Het lijkt erop dat deze zaak met een sisser is afgelopen. Haar verhaal ‘De pointe’ stond in ieder geval in het eerste deel van Duizend en één avond


 

Brieven van Willy Corsari aan Emmy van Lokhorst van 18 maart en 27 maart, (vermoedelijk) 1941. Collectie: Literatuurmuseum

 

 

Bevrijding in de literatuur

Zes verhalen

In november 1941 werd door de Duitse bezetter de Kultuurkamer ingesteld. Als je daar geen lid van werd, mocht je niet meer publiceren.
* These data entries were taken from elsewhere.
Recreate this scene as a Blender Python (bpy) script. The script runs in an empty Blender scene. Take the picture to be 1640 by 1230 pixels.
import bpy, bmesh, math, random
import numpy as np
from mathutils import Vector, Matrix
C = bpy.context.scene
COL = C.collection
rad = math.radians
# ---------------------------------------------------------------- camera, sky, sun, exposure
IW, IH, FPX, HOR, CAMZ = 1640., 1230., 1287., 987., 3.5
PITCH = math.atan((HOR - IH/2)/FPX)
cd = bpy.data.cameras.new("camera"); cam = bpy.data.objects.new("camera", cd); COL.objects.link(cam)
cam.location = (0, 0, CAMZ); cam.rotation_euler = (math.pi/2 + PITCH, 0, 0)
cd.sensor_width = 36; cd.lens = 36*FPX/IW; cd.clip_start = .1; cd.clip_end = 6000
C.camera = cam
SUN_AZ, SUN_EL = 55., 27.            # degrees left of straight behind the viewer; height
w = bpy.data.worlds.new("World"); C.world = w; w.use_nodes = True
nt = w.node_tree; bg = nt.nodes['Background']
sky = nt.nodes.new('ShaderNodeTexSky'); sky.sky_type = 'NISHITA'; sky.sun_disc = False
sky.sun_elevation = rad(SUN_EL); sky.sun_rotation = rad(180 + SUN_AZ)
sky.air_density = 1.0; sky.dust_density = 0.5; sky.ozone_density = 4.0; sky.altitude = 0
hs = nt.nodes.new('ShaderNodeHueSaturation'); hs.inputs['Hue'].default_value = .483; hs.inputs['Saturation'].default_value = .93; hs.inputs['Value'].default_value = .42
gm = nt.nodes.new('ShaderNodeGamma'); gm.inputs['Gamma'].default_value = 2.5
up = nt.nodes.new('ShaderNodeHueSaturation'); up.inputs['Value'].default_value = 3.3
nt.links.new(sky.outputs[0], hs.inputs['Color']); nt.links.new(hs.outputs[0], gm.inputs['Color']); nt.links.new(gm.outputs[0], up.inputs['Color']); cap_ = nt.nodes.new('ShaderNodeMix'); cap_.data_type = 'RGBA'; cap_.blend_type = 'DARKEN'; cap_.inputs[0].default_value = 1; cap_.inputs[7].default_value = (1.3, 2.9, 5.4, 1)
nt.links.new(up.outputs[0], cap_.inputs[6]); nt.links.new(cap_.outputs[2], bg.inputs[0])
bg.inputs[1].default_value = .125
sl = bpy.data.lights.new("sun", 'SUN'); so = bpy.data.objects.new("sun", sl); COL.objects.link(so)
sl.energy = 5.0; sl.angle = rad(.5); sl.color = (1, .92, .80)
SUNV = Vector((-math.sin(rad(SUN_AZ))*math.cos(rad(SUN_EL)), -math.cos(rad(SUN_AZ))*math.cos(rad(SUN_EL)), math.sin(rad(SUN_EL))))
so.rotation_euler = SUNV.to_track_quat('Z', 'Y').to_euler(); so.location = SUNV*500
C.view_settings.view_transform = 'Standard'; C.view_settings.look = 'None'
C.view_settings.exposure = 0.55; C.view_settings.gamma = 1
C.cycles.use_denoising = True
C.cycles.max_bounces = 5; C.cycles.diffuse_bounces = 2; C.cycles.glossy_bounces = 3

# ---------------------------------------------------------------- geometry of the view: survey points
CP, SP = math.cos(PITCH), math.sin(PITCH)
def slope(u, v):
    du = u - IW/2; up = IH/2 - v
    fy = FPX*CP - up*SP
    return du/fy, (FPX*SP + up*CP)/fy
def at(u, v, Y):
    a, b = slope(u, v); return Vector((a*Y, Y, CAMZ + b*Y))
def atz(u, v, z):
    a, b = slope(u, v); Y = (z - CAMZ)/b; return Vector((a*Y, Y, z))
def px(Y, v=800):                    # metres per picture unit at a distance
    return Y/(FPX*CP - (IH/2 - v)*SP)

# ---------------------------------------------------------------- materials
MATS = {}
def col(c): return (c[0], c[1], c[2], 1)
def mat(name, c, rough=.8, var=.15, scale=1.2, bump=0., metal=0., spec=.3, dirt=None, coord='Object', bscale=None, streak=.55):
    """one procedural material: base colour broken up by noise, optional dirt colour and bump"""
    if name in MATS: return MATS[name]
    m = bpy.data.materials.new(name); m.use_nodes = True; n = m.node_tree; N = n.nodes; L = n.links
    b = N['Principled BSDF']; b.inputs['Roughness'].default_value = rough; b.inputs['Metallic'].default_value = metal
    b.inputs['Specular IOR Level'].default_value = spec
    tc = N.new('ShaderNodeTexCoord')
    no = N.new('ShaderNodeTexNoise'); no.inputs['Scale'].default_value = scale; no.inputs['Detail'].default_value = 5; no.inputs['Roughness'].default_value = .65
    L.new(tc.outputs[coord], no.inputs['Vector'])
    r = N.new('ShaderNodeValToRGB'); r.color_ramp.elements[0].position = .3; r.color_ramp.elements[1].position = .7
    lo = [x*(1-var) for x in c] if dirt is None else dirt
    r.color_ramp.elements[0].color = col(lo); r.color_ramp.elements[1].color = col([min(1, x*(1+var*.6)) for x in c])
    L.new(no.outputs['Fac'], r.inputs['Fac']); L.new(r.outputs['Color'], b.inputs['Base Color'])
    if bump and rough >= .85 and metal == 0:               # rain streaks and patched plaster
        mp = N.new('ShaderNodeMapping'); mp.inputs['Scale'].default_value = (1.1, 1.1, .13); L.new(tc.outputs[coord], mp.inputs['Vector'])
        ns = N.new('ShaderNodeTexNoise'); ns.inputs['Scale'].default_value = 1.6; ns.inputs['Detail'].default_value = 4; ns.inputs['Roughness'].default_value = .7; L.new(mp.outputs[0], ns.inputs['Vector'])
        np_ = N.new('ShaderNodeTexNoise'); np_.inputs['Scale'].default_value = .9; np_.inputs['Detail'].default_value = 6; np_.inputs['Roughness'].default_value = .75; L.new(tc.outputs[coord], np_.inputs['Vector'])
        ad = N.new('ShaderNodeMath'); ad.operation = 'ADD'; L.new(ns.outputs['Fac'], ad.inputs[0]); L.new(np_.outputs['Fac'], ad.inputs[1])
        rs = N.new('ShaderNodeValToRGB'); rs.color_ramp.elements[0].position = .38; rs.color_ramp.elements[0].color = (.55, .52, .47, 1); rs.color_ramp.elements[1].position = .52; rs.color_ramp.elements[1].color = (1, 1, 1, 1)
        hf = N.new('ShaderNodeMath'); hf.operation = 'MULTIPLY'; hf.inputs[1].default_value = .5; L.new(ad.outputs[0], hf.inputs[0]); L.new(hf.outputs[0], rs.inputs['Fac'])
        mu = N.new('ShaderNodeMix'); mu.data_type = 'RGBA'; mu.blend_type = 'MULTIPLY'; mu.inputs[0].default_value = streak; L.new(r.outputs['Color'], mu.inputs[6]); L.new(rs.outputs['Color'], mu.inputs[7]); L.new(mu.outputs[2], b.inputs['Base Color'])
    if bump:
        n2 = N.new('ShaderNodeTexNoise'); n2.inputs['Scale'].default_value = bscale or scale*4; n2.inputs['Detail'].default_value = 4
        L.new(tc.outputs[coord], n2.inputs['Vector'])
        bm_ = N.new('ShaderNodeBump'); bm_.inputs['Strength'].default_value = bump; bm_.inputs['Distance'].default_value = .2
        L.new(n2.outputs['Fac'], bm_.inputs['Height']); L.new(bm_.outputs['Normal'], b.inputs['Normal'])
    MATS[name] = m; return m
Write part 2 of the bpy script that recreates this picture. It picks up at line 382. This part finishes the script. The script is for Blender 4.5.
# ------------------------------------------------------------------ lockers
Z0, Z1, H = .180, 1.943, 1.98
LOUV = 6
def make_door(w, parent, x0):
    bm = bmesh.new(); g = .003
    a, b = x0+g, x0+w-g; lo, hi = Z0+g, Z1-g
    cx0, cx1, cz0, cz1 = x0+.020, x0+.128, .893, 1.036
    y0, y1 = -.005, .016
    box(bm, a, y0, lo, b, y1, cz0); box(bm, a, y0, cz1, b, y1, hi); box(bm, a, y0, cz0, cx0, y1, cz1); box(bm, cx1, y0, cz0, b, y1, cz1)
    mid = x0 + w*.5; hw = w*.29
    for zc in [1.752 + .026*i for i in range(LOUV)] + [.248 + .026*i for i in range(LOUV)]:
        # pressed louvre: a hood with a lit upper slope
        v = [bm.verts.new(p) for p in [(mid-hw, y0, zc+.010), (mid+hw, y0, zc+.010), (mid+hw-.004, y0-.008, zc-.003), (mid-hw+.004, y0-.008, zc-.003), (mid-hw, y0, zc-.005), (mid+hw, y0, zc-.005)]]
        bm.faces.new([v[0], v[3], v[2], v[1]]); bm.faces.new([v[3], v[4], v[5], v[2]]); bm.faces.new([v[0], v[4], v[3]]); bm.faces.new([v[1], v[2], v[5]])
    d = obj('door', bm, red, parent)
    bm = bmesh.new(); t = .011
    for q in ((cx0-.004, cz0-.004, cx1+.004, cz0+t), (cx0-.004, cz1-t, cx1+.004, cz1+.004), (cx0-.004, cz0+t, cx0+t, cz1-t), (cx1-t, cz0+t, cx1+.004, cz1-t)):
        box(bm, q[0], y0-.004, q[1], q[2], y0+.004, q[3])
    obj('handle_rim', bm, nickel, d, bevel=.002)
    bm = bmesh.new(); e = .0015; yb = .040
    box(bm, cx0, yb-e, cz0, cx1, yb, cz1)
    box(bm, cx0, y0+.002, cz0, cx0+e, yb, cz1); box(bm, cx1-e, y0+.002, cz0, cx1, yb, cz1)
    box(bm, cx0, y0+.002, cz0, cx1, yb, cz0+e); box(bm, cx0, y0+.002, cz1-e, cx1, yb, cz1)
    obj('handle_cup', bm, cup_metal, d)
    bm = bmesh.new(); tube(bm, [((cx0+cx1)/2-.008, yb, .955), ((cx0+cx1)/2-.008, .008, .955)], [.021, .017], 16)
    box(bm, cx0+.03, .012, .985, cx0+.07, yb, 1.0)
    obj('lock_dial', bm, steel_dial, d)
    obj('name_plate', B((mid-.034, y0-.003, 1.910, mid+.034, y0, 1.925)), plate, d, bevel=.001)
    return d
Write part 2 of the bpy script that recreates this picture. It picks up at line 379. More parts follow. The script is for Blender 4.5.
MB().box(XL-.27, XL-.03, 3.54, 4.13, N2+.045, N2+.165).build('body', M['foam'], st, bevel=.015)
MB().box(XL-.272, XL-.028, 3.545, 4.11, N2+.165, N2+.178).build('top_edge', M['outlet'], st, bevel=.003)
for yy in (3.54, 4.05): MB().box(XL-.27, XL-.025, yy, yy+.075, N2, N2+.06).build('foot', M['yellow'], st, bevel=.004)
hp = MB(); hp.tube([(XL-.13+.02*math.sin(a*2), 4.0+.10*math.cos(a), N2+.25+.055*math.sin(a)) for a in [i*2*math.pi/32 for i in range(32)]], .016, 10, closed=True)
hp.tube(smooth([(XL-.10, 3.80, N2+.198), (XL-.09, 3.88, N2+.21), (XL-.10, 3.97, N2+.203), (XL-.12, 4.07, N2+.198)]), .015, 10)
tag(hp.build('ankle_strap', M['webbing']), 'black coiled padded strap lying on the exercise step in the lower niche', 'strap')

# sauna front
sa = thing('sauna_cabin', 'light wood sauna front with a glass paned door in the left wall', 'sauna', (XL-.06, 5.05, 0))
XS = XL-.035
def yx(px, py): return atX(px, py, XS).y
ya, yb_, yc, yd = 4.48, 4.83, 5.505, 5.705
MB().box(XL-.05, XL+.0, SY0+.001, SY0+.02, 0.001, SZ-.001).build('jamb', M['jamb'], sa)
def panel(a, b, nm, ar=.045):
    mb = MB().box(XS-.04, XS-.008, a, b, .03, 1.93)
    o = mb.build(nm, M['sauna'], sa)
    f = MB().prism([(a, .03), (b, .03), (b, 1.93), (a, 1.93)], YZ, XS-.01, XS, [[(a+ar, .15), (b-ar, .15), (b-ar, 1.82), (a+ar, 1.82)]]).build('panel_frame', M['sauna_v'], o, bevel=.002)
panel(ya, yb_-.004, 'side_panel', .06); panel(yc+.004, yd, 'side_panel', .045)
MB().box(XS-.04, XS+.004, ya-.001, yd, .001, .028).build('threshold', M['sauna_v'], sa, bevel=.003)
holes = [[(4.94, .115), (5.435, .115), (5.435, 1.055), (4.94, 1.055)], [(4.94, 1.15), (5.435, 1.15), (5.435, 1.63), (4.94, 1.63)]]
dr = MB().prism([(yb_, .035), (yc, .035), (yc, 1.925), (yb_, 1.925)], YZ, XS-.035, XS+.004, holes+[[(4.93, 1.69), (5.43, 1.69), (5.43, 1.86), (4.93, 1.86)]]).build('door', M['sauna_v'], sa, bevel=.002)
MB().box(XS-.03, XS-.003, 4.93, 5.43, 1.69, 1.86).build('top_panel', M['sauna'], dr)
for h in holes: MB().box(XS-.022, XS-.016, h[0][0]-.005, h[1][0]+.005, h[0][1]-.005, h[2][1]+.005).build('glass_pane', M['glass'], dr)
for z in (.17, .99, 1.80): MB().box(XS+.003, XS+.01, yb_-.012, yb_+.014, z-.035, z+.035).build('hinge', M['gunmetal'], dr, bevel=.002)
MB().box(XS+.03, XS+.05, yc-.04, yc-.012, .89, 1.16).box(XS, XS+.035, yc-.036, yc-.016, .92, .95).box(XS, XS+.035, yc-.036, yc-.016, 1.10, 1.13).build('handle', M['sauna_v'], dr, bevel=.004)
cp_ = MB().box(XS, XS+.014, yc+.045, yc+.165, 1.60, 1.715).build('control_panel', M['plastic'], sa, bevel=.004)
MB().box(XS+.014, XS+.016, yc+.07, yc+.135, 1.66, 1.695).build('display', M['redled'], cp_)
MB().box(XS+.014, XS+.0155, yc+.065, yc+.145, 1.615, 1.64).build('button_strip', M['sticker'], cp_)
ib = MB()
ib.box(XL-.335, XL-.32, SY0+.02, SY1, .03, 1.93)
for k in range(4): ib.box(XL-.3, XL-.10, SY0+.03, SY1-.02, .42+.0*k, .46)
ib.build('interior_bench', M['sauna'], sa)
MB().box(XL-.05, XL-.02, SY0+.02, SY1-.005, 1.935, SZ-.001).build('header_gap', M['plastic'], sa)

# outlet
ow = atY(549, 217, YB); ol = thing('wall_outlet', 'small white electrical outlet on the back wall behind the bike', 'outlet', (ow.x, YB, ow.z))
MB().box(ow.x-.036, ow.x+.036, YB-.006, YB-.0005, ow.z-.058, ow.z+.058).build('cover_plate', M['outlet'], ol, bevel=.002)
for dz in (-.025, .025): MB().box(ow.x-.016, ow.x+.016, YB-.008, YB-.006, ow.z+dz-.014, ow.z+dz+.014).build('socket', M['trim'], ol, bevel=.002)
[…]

Mede omdat haar Joodse uitgever R.I. Leopold, oprichter en directeur van de gelijknamige uitgeverij, in mei 1940 een eind aan zijn leven had gemaakt, zette Corsari haar schrijverschap tijdelijk stop. Ze ging in het verzet en bood een schuilplaats aan onderduikers. Door verraad werd ze in 1943 gearresteerd en opgesloten in de Scheveningse strafgevangenis, het beruchte Oranjehotel. Een paar keer werd ze verhoord in Hotel des Indes, maar ze liet niets los. Na korte tijd werd ze wegens gebrek aan bewijs vrijgelaten. Naar haar eigen overtuiging was dit te danken aan de populariteit van haar in 1941 in het Duits vertaalde roman Schip zonder haven.  

 

Niet lang daarna leerde ze Geert Lubberhuizen, Charles van Blommestein en Wim Schouten kennen, die in 1944 de (toen nog illegale) uitgeverij De Bezige Bij oprichtten. Bij die uitgeverij verscheen in 1945 haar oorlogsroman Die van ons. Dit boek had een ongekend succes, in drie jaar tijd werden er bijna 70.000 exemplaren van verkocht. Het was de kurk waar de uitgeverij in die eerste naoorlogse jaren op dreef. Haar volgende vier romans verschenen eveneens bij De Bezige Bij, maar het karakter van de uitgeverij veranderde en na 1951 was er voor haar werk geen plaats meer. In 1953 verscheen haar roman Illusies bij Meulenhoff, daarna keerde Corsari terug bij Leopold, haar oorspronkelijke uitgeverij.

 

Het zou nog vele jaren duren voordat er een fatsoenlijke regeling voor de betaling van schrijvers tot stand kwam. Wat Corsari die moest leven van de pen betreft, had dat veel eerder gemoeten. Zij vond dat auteurs daar zonder meer recht op hadden.